After continuing to perform in vaudeville, Vale transitioned into a career as a director for silent films; directing more than 70 films between 1910 and 1926. He began his career in film with the New Jersey based Champion Film Company in 1910. He continued to make films with companies on the East Coast of the United States over the next several years, including works for the Pilot Films Corporation, the Biograph Company, and Peerless Pictures Studios. From 1916-1920 he worked mainly for the World Film Company out of their studio in Fort Lee, New Jersey. In 1921 he established his own film production company in New York City, Travers Vale Productions, which made the film A Pasteboard Crown (1922). He then moved to Hollywood, California where his first film made on the West Coast was The Street of Tears (1924, Rayart Pictures). His final film, Western Pluck (1926), was made by Universal Pictures. Several of his films made prior to his move to California featured his second wife, the actress Louise Vale, who died during the Spanish flu epidemic of 1918.
Travers Vale was born in Liverpool, England on 31 January 1865. The son of Joseph Flohm and Esther Flegeltaub, his parents were Russian Polish Jews who had settled in Britain during the Crimean War. He was born with the name Solomon Flohm.[1] Soon after Solomon's birth, his family relocated to Australia.[1] A Victoria government report dated March 17, 1871 lists Joseph Flohm as residing in Sandhurst, Victoria and as an investor in the North Victoria Tribute Company.[2] The family also lived in Pleasant Creek [Stawell, Victoria] before ultimately settling in Ballarat.
Travers Vale [Solomon Flohm] married his first cousin, Leah Flegeltaub [daughter of Esther's brother Aaron] on 24 July 1893 in Ballarat, Victoria, Australia.[1] By this time Solomon had been working as a photographer. His father-in-law, Aaron Flegeltaub, was a respected photographer who had worked for the American Photography Company before establishing a photography school in Ballarat in 1882.[3] In 1887-1888 Vale operated a photography studio in Oxford Street in Sydney, Australia entitled first Solomon Flohm and then Solomon Flohm & Company.[3]

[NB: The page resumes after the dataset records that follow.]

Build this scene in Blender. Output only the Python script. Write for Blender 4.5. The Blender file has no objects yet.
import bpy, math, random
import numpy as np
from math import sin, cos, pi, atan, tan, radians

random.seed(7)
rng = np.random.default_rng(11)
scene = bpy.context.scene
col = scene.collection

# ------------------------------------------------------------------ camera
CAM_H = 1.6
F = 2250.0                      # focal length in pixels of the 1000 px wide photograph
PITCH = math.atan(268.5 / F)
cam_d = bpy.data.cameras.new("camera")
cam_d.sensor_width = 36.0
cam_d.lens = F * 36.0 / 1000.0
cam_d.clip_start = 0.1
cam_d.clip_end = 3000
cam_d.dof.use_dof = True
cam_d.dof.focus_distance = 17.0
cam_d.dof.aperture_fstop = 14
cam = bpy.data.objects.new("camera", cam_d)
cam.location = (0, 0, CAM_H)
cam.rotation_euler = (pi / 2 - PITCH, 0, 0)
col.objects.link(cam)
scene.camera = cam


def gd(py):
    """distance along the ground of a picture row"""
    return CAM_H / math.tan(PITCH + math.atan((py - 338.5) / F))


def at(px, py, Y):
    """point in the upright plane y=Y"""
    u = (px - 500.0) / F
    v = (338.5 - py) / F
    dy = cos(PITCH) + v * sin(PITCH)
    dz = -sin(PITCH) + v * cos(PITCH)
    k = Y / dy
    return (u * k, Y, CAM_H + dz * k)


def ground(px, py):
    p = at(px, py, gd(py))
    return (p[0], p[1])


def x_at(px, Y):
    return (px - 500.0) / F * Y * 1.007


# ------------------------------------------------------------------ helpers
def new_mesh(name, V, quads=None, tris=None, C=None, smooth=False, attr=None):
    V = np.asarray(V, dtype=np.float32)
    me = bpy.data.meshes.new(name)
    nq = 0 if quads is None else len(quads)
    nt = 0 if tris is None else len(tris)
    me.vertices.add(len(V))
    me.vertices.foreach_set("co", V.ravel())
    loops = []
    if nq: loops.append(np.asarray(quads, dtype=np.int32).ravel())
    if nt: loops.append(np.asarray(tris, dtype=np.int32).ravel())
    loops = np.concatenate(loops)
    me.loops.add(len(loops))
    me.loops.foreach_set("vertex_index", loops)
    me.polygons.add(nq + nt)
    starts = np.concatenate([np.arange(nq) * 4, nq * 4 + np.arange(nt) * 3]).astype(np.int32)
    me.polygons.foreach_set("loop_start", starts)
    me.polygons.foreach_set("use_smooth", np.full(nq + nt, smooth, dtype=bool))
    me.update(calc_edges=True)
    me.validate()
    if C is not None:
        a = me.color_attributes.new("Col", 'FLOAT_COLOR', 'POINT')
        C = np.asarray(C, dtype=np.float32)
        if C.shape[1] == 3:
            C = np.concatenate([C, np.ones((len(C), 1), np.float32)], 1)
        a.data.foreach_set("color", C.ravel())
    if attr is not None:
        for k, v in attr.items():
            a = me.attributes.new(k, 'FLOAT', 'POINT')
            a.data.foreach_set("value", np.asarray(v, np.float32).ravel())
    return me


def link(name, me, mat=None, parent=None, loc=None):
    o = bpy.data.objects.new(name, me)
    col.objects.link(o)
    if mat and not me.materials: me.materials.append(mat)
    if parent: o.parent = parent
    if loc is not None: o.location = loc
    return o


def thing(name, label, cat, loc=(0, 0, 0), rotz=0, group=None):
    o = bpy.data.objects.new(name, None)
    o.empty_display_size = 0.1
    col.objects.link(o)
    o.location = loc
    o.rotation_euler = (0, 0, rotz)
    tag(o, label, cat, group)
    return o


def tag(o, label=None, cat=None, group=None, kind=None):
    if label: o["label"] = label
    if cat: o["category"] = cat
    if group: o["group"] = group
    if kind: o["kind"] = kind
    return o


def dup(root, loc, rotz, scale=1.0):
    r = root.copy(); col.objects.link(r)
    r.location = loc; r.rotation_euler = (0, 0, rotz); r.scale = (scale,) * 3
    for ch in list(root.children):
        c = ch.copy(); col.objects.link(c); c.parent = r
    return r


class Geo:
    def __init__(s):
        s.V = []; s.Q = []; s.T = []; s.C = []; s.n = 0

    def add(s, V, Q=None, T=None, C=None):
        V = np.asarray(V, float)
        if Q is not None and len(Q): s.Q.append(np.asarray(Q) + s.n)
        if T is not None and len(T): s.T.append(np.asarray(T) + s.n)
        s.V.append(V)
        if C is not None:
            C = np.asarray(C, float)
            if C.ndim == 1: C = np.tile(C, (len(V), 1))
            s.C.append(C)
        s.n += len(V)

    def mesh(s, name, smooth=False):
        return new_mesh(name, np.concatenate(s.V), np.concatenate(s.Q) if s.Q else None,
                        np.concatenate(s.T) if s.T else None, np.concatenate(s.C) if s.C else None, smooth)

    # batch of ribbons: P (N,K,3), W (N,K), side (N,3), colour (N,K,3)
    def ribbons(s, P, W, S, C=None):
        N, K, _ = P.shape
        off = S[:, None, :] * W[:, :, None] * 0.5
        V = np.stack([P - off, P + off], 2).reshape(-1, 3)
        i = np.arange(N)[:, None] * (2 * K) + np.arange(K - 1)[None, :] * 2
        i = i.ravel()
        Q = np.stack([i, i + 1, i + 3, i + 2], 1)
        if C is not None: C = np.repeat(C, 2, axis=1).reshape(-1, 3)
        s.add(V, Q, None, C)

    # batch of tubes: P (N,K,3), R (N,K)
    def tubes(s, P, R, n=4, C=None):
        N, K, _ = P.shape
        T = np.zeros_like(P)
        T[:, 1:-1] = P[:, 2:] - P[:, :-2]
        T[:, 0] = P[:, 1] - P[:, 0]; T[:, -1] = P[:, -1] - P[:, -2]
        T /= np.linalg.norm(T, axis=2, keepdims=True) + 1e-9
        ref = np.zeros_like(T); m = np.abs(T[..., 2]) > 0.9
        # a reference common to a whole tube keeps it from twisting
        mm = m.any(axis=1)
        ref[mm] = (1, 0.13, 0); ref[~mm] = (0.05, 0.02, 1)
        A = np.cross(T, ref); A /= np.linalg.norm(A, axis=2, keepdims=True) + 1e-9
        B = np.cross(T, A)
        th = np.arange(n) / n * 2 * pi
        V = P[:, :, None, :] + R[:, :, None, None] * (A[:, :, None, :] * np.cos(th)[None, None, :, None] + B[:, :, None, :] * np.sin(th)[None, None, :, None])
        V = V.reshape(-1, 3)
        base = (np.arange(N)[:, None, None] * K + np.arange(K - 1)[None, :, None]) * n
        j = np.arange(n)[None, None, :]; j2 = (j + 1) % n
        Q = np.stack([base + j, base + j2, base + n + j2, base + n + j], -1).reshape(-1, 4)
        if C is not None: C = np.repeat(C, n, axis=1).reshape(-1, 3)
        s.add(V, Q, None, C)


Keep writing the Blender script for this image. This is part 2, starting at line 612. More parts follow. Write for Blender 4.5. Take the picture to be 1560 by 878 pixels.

In addition to working in photography, Vale also pursued interests as a playwright and actor. In 1888 the novel The Mystery of a Hansom Cab (1886) was licensed to Solomon under the name "S. F. Travers Vale" by the novel's author Fergus Hume.[4] It was written by Hume in Melbourne in the 1880s and contains many descriptions of Melbourne life at that time.[5] Solomon's melodrama based on this novel is likely the first instance in which he adopted the name Travers Vale.[1] While Travers Vale had purchased the sole right to adapt the novel for the theatre in all of Australia, several pirated versions of the novel were already appearing on the Australian stage by other writers.[6] For his stage adaptation, Travers Vale significantly rewrote the work and his play The Mystery of a Hansom Cab toured Victoria in 1888 where it was publicized as a work by S. F. Travers Vale.[4] Some of the theater stops on this tour included Her Majesty's Theatre, Melbourne (then known as the Alexandra Theatre) and the Melbourne Opera House.[7] Soon after he was simply using "Travers Vale" in the theatre,[1] and under this name his original play The Artist was staged at the Princess Theatre, Melbourne in October 1888.[8]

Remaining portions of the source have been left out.